A pesar de mi indiferencia hacia los animales no humanos, demasiados gatos, perros, jerbos y canarios se han cruzado en mi vida. Al principio de los tiempos, cuando Hija Mayor era una niña, quería tener una mascota y ante mi negativa, terminamos negociando con un canario (Ringo Star, siempre estarás en nuestro recuerdo…).
Unos años después aparecieron una serie de jerbos. Más adelante, mi (ex) cónyuge, que adora los perros, venció mi resistencia de los últimos quince años y compró una schnauzer mini. Cuando nos divorciamos la tenencia de la perra me fue adjudicada en forma automática. Al principio la veía como otro de los problemas que me había dejado el divorcio, pero con el tiempo terminó siendo una especie de media hija más. Con la indudable ventaja de que cuando te molesta, la echás sin preocuparte del trauma que le puedas causar.
El úlimo Jueves Santo, paseando por el Parque Centenario, nos cruzamos con una chica que había encontrado una caja con cuatro o cinco gatitos abandonados. Tenían pocos días y todavía tenían los ojos cerrados. Estaba tratando de que alguien se los llevara y me conmovió su desesperación. Terminamos llevándonos al más chiquito. Estuvimos toda Semana Santa alimentando al gatito con leche especial y una jeringa. Lo llevamos al veterinario y lo manteníamos con una bolsa de agua caliente. Sin embargo, la madrugada del lunes se pescó una infección respiratoria, mi hija lo vio mal, lo llevamos a una guardia a las tres de la mañana y falleció a las siete.
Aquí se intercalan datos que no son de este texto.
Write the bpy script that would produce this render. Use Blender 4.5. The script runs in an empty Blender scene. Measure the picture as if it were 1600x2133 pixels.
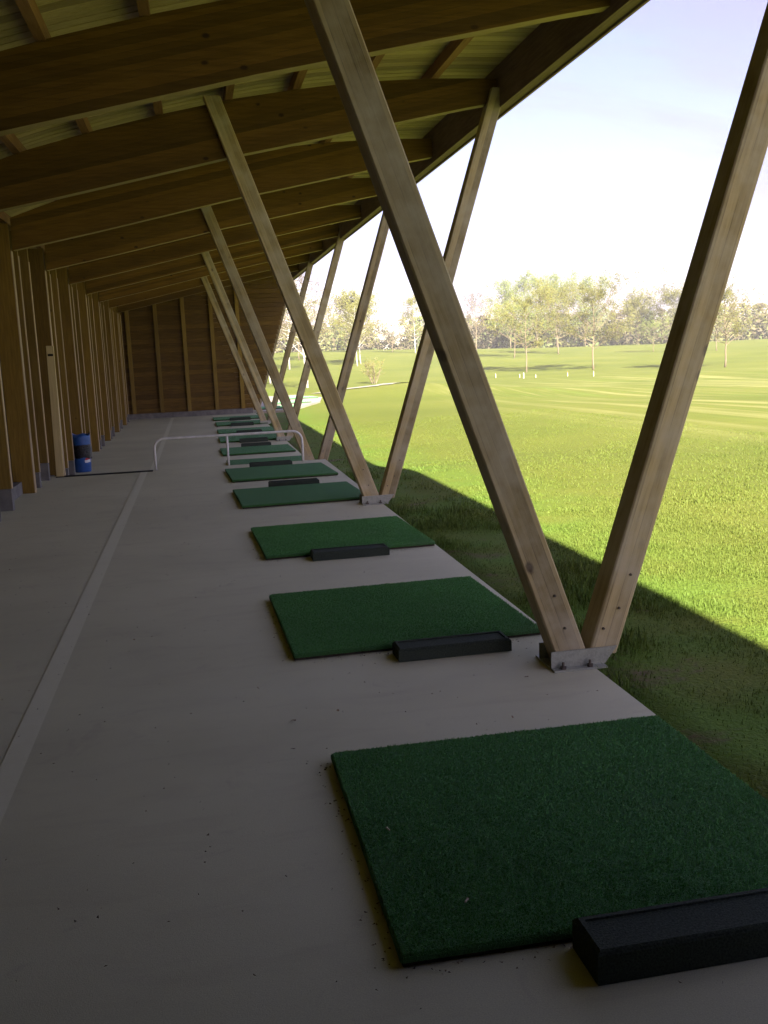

Aunque sabíamos que el gatito tenía pocas posibilidades de sobrevida cuando lo adoptamos, su muerte fue traumática para mis hijas, así que impusimos una nueva regla: «Nada de gatos lactantes». O dicho de otra manera, solo gatos con alta probabilidad de sobrevida.
Y así fue como, hace unos días llegó a casa Gato Genérico. Hace tan poco que lo tenemos que todavía no tiene nombre. Un amigo de Hija Mayor lo encontró en la calle, cariñoso pero esquelético y no teniendo más lugar en la casa entre sus gatos, perros y cacatúas, nos lo ofreció.
Gato Genérico llegó a mi casa, la exploró, peleándose varias veces con mi perra durante el proceso y se dirigió la cama de Hija Mayor, quien lo acogió con gusto. Pero, ¡ay! no todos somos tan amantes de las mascotas. Cuando entró en mi habitación y se subió a mi silla, en forma firme le dije «NO, esa es MI silla» y lo bajé. Se volvió a subir y lo bajé. Se volvió a subir y lo bajé. Se volvió a subir y lo bajé. Terminé por pensar que de todos modos, solo era la silla donde apoyo la ropa. Le puse una toalla vieja y lo dejé ahí.
Sin embargo, al parecer, la silla no era el objetivo final de Gato Genérico.
Inmediatamente, saltó a mi cama. Le dije NO y lo bajé.
Inmediatamente, saltó a mi cama. Le dije NO y lo bajé.
Inmediatamente, saltó a mi cama. Le dije NO y lo bajé.
Inmediatamente, saltó a mi cama. Le dije NO y lo bajé.
Inmediatamente, saltó a mi cama. Le dije NO y lo bajé.
Inmediatamente, saltó a mi cama. Le dije NO y lo bajé.
Inmediatamente, saltó a mi cama. Le dije NO y lo bajé.
Inmediatamente, saltó a mi cama. Le dije NO y lo bajé.
Inmediatamente, saltó a mi cama. Le dije NO y lo bajé.
Inmediatamente, saltó a mi cama. Le dije NO y lo bajé.
Lo devolví por enésima vez a la silla y le dije: «¿No te podés quedar en TU silla?
Hija Mayor, que había escuchado todo el espisodio desde su cuarto, me replica divertida: «¿Desde cuando es SU silla?